[Begin DATA BLOCK]

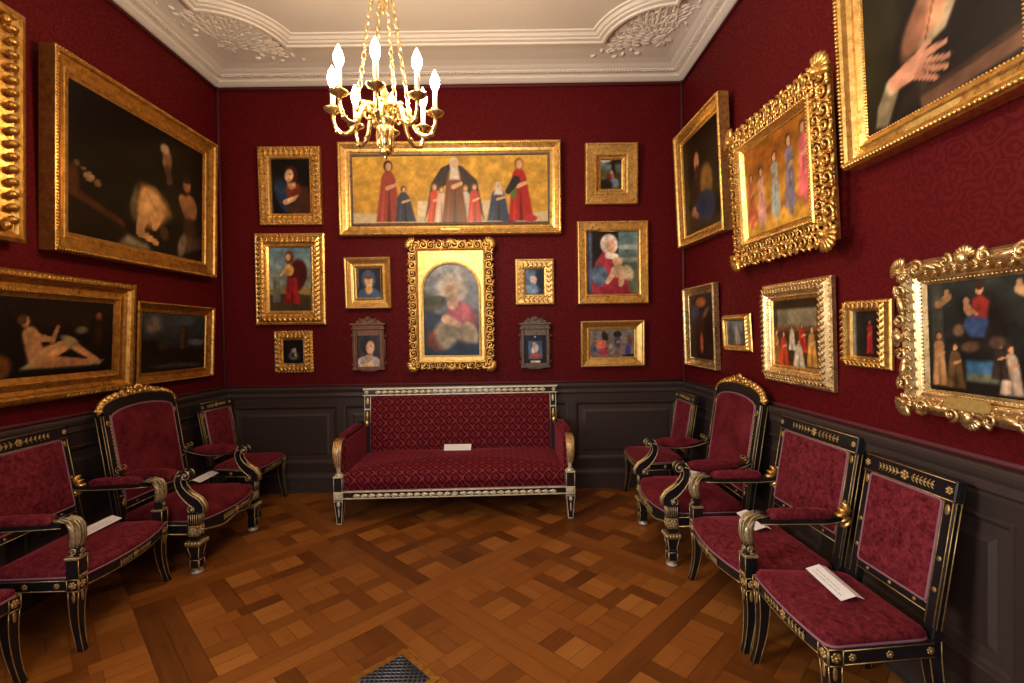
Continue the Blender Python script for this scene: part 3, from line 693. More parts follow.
picture('seated mother in pink and white veil holding a child, in plain gilt frame', 'B', 1.064, 1.891, .726, .846, .065, .0, -.001, .106, 'flat', 'gold',
        [('bg', (96, 122, 128), (84, 90, 66)), ('E', .8, .75, .2, .04, (150, 164, 164), 0, .7), ('E', .85, .55, .25, .04, (140, 150, 140), 0, .7), ('P', [(.06, .2), (.06, 1), (.62, 1), (.62, .2)], (34, 30, 30), .03), ('P', [(0, 0), (0, 1), (.10, 1), (.10, 0)], (80, 92, 120), .04),
         ('P', [(.12, .0), (.85, .0), (.80, .25), (.60, .5), (.52, .72), (.34, .72), (.16, .5), (.08, .12)], (164, 56, 70), .03), ('E', .25, .30, .13, .17, (88, 108, 130), .2, .3), ('P', [(.14, .0), (.84, 0), (.78, .14), (.4, .2)], (150, 44, 60), .04), ('E', .44, .80, .14, .16, (222, 208, 190), .1, .2), ('E', .47, .76, .075, .10, (216, 168, 136), .25, .25), ('C', .42, .62, .05, .56, .60, .05, (222, 208, 190)),
         ('E', .64, .36, .14, .10, (222, 182, 148), -.3, .25), ('E', .60, .52, .075, .075, (218, 176, 140), 0, .25), ('C', .54, .36, .05, .40, .20, .035, (216, 172, 136)), ('C', .70, .32, .05, .66, .16, .04, (216, 172, 136)), ('E', .80, .34, .09, .12, (214, 190, 150), .3, .4)]+NZ,
        [('beads', .014, .002, .006, .018), ('beads', .086, -.004, .004, .014)], 110, seed=12)
picture('small oblong many-figured scene with salmon and blue robes in stepped gilt frame', 'B', 1.052, 1.247, .652, .472, .055, .05, .006, .108, 'lip', 'gold_bright',
        [('bg', (120, 116, 112), (122, 100, 92)), ('E', .33, .78, .12, .2, (44, 38, 34), .3, .3), ('E', .62, .85, .16, .13, (40, 34, 34), 0, .4), ('P', [(.12, .34), (.34, .28), (.36, .62), (.10, .62)], (212, 112, 84), .03), ('P', [(.22, .06), (.40, .06), (.38, .34), (.22, .32)], (160, 56, 84), .03), ('E', .10, .28, .09, .13, (66, 82, 140), .3, .3), ('E', .62, .55, .13, .2, (70, 68, 82), 0, .4), ('E', .64, .56, .08, .06, (140, 136, 140), 0, .4), ('E', .86, .22, .1, .24, (62, 70, 140), 0, .3), ('E', .90, .62, .09, .2, (112, 70, 58), .2, .4), ('E', .46, .40, .06, .12, (156, 146, 110), 0, .5), ('E', .5, .15, .1, .05, (170, 150, 140), .3, .5), ('P', [(.74, 0), (1, 0), (1, .08), (.74, .06)], (26, 24, 26), .02)]+NZ,
        [('beads', .092, -.036, .0045, .014)], 120, pl=(.1, .018, .62, .034), seed=13)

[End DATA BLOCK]

WHAT IS REQUIRED =>
Select all lines in the listing above where the word "scene" appears, and show them.

ANSWER TO THE TASK =>
Continue the Blender Python script for this scene: part 3, from line 693. More parts follow.
picture('small oblong many-figured scene with salmon and blue robes in stepped gilt frame', 'B', 1.052, 1.247, .652, .472, .055, .05, .006, .108, 'lip', 'gold_bright',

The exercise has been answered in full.